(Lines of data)
========
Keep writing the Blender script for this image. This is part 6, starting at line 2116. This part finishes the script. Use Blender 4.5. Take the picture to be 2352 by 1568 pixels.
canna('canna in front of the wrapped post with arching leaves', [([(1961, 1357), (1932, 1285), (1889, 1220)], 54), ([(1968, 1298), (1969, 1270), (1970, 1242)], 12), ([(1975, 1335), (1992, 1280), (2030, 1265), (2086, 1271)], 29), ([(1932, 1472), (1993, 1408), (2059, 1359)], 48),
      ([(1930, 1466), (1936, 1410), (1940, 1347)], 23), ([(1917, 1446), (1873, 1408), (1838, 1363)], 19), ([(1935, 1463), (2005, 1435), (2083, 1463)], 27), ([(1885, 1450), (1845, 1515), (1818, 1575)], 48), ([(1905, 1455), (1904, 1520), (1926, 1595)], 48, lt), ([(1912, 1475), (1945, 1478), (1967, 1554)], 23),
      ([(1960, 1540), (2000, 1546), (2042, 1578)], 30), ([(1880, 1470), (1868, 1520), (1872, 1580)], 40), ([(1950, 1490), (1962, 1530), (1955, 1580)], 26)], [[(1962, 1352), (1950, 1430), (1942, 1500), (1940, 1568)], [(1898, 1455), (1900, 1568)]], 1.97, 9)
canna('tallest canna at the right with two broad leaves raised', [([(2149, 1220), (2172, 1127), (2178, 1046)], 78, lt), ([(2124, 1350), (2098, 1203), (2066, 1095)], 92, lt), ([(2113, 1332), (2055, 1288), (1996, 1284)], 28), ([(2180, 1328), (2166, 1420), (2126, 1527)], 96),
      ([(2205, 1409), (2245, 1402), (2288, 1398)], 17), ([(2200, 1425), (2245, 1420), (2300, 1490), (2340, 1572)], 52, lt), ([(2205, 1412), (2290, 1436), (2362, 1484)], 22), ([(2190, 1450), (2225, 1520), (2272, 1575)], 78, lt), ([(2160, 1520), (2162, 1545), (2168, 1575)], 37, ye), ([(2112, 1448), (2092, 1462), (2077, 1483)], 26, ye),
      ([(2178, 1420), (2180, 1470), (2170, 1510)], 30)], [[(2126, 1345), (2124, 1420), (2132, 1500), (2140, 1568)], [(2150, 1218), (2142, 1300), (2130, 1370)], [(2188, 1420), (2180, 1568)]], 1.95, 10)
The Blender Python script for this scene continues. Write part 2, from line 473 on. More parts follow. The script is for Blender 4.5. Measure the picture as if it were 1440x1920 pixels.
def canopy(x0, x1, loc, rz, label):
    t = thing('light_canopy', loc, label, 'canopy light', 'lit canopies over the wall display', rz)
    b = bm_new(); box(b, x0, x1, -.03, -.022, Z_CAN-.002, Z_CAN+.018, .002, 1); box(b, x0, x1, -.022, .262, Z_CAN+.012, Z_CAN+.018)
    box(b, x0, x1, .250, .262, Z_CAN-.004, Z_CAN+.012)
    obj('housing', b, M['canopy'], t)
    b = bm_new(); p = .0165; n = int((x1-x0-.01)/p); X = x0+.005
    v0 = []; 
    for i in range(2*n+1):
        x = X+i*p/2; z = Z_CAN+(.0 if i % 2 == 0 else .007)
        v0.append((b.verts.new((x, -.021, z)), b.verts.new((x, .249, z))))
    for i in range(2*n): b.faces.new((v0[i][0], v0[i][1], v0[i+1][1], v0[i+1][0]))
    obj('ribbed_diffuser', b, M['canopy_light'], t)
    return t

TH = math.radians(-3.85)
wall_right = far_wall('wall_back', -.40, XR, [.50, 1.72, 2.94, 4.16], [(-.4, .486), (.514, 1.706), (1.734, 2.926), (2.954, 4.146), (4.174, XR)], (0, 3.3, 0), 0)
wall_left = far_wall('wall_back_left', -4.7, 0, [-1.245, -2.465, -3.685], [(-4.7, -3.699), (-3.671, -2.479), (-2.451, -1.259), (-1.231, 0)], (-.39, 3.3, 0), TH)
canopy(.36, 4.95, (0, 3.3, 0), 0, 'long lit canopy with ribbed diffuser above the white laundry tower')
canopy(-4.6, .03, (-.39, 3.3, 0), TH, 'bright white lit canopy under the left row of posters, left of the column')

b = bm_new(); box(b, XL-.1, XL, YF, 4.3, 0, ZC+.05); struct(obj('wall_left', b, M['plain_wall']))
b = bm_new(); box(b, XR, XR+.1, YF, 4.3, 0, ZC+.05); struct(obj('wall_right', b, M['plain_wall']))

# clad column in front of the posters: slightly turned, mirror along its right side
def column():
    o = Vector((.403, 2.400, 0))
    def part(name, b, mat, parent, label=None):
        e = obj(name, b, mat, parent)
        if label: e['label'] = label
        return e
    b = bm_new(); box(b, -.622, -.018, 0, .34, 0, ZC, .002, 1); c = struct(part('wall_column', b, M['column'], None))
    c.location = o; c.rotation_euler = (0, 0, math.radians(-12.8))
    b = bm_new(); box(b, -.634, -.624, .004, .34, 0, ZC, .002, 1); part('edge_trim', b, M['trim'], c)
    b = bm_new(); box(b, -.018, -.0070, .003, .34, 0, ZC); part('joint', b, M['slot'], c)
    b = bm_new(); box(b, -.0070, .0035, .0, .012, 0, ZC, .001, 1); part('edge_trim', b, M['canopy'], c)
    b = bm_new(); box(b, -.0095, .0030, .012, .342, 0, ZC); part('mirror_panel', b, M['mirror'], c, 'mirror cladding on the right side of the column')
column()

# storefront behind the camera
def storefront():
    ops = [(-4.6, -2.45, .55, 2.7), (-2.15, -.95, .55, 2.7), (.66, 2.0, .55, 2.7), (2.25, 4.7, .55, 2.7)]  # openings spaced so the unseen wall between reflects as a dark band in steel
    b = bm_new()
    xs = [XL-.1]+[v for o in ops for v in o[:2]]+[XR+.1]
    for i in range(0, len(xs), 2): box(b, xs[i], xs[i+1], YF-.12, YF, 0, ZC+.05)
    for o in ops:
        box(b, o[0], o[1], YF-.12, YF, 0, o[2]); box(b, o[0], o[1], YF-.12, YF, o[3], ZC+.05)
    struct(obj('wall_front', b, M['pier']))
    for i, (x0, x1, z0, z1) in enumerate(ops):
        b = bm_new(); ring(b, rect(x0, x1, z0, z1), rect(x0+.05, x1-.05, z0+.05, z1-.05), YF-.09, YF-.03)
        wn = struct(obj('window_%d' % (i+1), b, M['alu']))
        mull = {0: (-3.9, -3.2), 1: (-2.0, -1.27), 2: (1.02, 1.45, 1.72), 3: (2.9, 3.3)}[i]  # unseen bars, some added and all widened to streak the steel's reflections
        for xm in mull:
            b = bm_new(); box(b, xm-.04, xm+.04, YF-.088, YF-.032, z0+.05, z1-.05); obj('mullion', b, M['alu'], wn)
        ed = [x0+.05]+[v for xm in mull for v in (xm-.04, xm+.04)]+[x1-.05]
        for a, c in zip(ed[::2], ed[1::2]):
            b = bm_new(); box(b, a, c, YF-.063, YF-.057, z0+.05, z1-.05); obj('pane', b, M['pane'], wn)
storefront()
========
Task requirements: Every line from the one containing "The Blender Python" through the one containing "b = bm_new(); box(b, XR, XR+.1, YF, 4.3, 0, ZC+.05);" is to be given again exactly, both ends included, and no line outside that range.

Answer to this problem:
The Blender Python script for this scene continues. Write part 2, from line 473 on. More parts follow. The script is for Blender 4.5. Measure the picture as if it were 1440x1920 pixels.
def canopy(x0, x1, loc, rz, label):
    t = thing('light_canopy', loc, label, 'canopy light', 'lit canopies over the wall display', rz)
    b = bm_new(); box(b, x0, x1, -.03, -.022, Z_CAN-.002, Z_CAN+.018, .002, 1); box(b, x0, x1, -.022, .262, Z_CAN+.012, Z_CAN+.018)
    box(b, x0, x1, .250, .262, Z_CAN-.004, Z_CAN+.012)
    obj('housing', b, M['canopy'], t)
    b = bm_new(); p = .0165; n = int((x1-x0-.01)/p); X = x0+.005
    v0 = []; 
    for i in range(2*n+1):
        x = X+i*p/2; z = Z_CAN+(.0 if i % 2 == 0 else .007)
        v0.append((b.verts.new((x, -.021, z)), b.verts.new((x, .249, z))))
    for i in range(2*n): b.faces.new((v0[i][0], v0[i][1], v0[i+1][1], v0[i+1][0]))
    obj('ribbed_diffuser', b, M['canopy_light'], t)
    return t

TH = math.radians(-3.85)
wall_right = far_wall('wall_back', -.40, XR, [.50, 1.72, 2.94, 4.16], [(-.4, .486), (.514, 1.706), (1.734, 2.926), (2.954, 4.146), (4.174, XR)], (0, 3.3, 0), 0)
wall_left = far_wall('wall_back_left', -4.7, 0, [-1.245, -2.465, -3.685], [(-4.7, -3.699), (-3.671, -2.479), (-2.451, -1.259), (-1.231, 0)], (-.39, 3.3, 0), TH)
canopy(.36, 4.95, (0, 3.3, 0), 0, 'long lit canopy with ribbed diffuser above the white laundry tower')
canopy(-4.6, .03, (-.39, 3.3, 0), TH, 'bright white lit canopy under the left row of posters, left of the column')

b = bm_new(); box(b, XL-.1, XL, YF, 4.3, 0, ZC+.05); struct(obj('wall_left', b, M['plain_wall']))
b = bm_new(); box(b, XR, XR+.1, YF, 4.3, 0, ZC+.05); struct(obj('wall_right', b, M['plain_wall']))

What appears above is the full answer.